What does all this have to do with young children? Everything. What they want, most of all, from us is our presence. And so often, we are not there. We think that we are helping them by doing all the things we do for them. And we do. But we are withholding the most important thing. We are lost to ourselves - and then they can’t find us.

What did I do for two weeks? I tried to find myself. Or a different self that had some hope of being present. I went looking for a new used car. I went hiking with my dog. I went to a wedding, and hung out with my colleagues and didn’t talk about work. I had some different kinds of conversations with my husband. I made mental space for my son to return home from his summer job at a camp. I thought about everything that made me angry and released it. - over and over and over and over . . .  I started getting rid of clutter in my house. I meditated. I worked on some personal writing. I brought my sleeping bag outside and watched the stars for hours.

There is a crazy kind of intensity that happens when one is project-driven. I had expected to spend the summer getting things done, so that I could “move on” and do other things.But instead, I have found myself sitting still. Feeling the breeze. Enjoying the most banal conversations. Playing with my dog on his terms.

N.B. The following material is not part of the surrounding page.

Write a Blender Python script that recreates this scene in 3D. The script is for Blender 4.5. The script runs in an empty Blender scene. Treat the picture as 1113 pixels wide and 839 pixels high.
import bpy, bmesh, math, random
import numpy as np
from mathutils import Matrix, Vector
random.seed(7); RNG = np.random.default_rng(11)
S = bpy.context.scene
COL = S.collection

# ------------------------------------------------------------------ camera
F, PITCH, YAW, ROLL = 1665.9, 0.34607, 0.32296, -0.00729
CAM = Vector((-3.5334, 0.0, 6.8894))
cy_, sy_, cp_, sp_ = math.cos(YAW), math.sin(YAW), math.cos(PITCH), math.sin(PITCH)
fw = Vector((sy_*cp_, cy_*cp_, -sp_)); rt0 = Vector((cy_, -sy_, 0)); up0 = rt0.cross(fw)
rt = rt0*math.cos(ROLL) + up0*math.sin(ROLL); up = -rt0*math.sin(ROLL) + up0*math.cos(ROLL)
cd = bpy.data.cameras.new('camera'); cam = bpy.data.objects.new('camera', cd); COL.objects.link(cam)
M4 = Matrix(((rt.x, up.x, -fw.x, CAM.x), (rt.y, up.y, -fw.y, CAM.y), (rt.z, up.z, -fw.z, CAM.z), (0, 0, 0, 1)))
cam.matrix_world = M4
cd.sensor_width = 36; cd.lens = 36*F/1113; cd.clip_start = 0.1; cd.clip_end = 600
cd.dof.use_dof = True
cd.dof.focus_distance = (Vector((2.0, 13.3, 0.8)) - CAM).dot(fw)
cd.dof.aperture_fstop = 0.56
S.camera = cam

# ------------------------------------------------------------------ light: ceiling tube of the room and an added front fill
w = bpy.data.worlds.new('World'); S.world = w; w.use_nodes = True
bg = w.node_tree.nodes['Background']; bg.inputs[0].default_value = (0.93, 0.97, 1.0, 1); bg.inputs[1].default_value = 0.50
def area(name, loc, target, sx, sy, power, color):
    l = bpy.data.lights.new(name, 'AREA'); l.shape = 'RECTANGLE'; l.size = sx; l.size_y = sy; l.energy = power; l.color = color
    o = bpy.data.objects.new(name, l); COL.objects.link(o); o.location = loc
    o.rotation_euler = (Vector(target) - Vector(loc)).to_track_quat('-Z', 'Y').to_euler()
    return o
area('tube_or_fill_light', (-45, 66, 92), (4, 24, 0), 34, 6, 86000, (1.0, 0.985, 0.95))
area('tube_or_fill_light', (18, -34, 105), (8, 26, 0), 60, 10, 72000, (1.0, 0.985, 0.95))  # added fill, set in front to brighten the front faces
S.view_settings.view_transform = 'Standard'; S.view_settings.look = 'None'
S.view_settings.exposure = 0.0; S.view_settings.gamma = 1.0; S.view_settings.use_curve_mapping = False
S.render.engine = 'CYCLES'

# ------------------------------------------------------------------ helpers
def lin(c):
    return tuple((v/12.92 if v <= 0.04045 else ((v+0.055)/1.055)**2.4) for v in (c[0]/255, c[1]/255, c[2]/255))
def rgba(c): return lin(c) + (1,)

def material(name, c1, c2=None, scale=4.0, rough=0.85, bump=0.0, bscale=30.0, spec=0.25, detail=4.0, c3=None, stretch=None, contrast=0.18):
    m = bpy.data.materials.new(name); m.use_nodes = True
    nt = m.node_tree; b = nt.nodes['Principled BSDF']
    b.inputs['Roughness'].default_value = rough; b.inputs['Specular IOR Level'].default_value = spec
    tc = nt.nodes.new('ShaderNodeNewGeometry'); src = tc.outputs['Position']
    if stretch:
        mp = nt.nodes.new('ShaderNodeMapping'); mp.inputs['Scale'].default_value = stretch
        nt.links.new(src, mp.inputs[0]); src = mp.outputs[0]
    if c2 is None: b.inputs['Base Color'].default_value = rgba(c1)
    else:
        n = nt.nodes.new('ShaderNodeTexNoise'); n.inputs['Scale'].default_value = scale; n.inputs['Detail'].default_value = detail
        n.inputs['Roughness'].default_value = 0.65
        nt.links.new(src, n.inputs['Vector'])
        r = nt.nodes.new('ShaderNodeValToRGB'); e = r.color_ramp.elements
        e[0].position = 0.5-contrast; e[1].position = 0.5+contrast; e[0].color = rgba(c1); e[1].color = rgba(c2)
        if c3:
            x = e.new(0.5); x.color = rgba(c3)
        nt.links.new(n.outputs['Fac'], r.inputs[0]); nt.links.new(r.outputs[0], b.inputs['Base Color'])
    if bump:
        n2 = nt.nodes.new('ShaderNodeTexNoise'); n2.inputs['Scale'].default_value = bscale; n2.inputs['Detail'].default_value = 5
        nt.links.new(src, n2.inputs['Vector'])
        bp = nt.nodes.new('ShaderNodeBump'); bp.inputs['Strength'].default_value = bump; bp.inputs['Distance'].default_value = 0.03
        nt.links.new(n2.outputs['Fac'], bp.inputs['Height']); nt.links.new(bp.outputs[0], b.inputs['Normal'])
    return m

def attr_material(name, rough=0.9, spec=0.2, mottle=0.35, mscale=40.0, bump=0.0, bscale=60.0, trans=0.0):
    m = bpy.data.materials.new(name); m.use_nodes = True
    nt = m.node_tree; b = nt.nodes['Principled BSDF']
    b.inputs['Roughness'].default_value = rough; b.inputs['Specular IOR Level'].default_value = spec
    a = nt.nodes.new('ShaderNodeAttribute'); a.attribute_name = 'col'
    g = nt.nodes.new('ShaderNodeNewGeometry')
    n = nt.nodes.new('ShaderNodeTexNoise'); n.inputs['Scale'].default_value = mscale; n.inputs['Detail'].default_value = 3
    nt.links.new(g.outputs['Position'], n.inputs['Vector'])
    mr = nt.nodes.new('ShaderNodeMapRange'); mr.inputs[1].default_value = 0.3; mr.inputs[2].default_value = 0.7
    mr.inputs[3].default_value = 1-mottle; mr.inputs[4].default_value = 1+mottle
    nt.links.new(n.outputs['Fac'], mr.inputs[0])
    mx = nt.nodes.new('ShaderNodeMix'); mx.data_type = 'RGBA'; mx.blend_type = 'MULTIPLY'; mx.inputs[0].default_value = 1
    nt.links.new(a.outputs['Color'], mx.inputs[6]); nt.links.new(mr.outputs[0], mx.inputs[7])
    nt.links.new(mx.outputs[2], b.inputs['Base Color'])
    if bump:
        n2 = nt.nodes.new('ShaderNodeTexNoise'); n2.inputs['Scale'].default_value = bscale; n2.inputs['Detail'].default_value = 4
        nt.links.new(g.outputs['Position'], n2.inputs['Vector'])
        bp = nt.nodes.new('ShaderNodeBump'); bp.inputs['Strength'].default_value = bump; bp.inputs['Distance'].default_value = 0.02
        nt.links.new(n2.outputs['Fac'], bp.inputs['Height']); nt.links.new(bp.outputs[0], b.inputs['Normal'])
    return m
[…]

In short, I have been behaving more like a young child.

Children just do it. I have make a conscious effort to do it. I am finding that when I live in that kind of consciousness, I am happier. And so are the people around me. I still need to get things done. But now for me, the most important thing is the quality of attention I bring to my life.

And when I am present, I find that the important things tend to get done. Like this post.